AUGUSTA — The Maine Ethics Commission is poised to release findings this month in its investigation of Senate Assistant Majority Leader Andre Cushing and a complaint by his sister that he improperly transferred money between a political action committee he controlled and his campaign, personal and business accounts.

The commission, which oversees Maine campaign finance laws, is due to take up its case against the Newport Republican on Aug. 30 and could vote on whether to exonerate or issue a fine or other penalty against him.

Cushing’s sister, Laura Cushing McIntyre of Hermon, filed a complaint in October 2016 that prompted the commission to investigate the allegations. McIntyre also has filed a lawsuit against Cushing, his wife and his adult children in Penobscot Superior Court over the alleged transfer of more than $1 million from a family business to his personal and campaign accounts. That suit is pending, Walter McKee, McIntyre’s Augusta-based attorney, said in an email Friday.

Cushing has denied any wrongdoing in either case. Cushing and his attorney, former Republican lawmaker Joshua Tardy, did not respond to requests for comment Friday.

The lawsuit, also filed last October, claims Cushing misappropriated money from The Cushing Family Corporation with unapproved loans, real estate commissions and other transfers to himself or business entities in which he held an interest. McIntyre is seeking punitive damages and her share of the misappropriated money.

Although the civil suit and the commission’s investigation both deal with the transfer of funds between Cushing’s private accounts and his political ones, the proceedings are not connected. Jonathan Wayne, the ethics commission executive director, has said the outcome of the civil case has no bearing on the commission’s findings.

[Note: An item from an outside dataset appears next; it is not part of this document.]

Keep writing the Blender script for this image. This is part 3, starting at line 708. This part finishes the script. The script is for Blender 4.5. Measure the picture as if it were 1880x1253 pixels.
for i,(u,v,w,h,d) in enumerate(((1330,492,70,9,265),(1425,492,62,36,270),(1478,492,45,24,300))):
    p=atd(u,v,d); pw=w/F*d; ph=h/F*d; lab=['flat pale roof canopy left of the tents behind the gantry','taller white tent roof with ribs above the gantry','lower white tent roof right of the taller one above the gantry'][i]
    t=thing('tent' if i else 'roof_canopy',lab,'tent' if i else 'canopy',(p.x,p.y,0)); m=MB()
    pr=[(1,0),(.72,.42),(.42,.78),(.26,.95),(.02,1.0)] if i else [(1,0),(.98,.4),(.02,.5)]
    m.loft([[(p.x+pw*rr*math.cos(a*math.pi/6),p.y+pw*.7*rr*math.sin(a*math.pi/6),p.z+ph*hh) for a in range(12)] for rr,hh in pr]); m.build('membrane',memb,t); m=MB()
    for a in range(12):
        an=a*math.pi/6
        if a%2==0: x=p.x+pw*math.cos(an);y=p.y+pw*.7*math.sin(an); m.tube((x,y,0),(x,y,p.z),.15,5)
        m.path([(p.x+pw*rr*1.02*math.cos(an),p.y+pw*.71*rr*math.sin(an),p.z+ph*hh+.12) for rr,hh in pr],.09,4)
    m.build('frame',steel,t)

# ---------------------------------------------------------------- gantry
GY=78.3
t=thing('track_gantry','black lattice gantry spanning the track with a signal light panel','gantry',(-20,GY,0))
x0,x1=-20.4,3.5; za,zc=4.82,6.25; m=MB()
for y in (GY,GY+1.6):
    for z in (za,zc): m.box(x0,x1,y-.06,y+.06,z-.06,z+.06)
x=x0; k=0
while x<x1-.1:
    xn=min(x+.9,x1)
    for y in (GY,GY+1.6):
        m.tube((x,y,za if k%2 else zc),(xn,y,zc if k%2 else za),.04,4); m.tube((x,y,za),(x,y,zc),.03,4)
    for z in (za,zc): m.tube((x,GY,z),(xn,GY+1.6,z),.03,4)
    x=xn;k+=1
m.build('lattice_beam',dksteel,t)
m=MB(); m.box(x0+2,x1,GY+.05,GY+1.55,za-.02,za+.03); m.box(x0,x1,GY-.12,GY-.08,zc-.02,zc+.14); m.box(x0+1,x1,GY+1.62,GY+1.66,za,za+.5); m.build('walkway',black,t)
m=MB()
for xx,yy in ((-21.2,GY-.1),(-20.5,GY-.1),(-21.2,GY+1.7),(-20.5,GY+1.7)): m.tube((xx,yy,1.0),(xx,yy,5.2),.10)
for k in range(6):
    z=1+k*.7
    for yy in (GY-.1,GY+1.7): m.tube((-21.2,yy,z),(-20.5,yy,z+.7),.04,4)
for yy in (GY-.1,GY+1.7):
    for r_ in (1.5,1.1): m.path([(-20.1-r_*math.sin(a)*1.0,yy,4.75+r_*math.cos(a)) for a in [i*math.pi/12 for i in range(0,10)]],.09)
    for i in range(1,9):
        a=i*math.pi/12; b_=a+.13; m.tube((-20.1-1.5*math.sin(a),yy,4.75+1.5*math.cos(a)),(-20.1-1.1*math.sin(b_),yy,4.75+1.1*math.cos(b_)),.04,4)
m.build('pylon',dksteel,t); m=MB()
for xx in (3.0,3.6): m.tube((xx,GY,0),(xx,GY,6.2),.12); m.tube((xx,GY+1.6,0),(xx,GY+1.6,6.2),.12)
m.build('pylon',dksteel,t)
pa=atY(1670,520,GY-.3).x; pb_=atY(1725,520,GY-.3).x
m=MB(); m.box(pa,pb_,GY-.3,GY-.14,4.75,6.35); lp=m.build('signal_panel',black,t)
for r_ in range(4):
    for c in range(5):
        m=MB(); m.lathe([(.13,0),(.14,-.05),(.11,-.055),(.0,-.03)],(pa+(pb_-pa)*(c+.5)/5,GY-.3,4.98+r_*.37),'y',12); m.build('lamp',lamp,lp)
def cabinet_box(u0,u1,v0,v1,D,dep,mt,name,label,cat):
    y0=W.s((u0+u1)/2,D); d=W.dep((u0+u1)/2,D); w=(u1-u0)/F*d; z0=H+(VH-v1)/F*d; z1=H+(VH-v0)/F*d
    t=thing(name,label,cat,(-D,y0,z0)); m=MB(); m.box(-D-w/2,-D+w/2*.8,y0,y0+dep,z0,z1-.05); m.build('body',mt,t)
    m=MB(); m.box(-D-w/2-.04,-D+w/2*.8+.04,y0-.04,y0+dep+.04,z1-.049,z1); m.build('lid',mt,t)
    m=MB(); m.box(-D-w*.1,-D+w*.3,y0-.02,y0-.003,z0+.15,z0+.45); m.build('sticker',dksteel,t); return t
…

McIntyre, who owns 11 percent of the shares in The Cushing Family Corporation, alleges in her suit that her property was improperly diverted by Cushing and allied family members into their own companies or bank accounts. Between 1999 and the end of 2014 – a period when many of the allegedly improper transfers took place – she claims the value of the corporation’s stock portfolio went from more than $1.4 million to just $16,751.

Among the alleged improprieties: Nearly $500,000 was given, without board approval, to New England Forest Products, a company allegedly controlled by Cushing, between August 2008 and the end of June 2009. When, at Cushing’s request, the family corporation purchased half of the forest product company’s shares from another investor three months later, the $483,000 “was gone and unaccounted for,” the complaint says.

At a commission meeting Thursday, Wayne told the five-member panel that its staff had completed the investigation and presented the findings to Cushing, who is preparing a response.

Wayne told the Press Herald that the findings, currently in draft form, are confidential under state law until Cushing provides his response. Wayne said the findings would be released to commissioners and the public on Aug. 22.

He said he expected Cushing will attend the Aug. 30 meeting, and the commission may make a decision that day.

The commission’s findings could have bearing on a complaint against Cushing before the state Senate’s Ethics Committee, brought by former state Sens. Justin Alfond, D-Portland and John Patrick, D-Rumford.

Patrick and Alfond claimed Cushing had double-dipped on his legislative expense reports in 2015 for travel to a summit meeting of the National Conference of State Legislatures in Seattle. Cushing paid for some of the trip from his political action committee and then also requested and was paid a $1,796 reimbursement for the same trip by the secretary of the Senate, according to state documents.

The Senate’s Ethics Committee postponed acting on the Cushing complaint, saying it wanted to allow the Ethics Commission to complete its investigation first.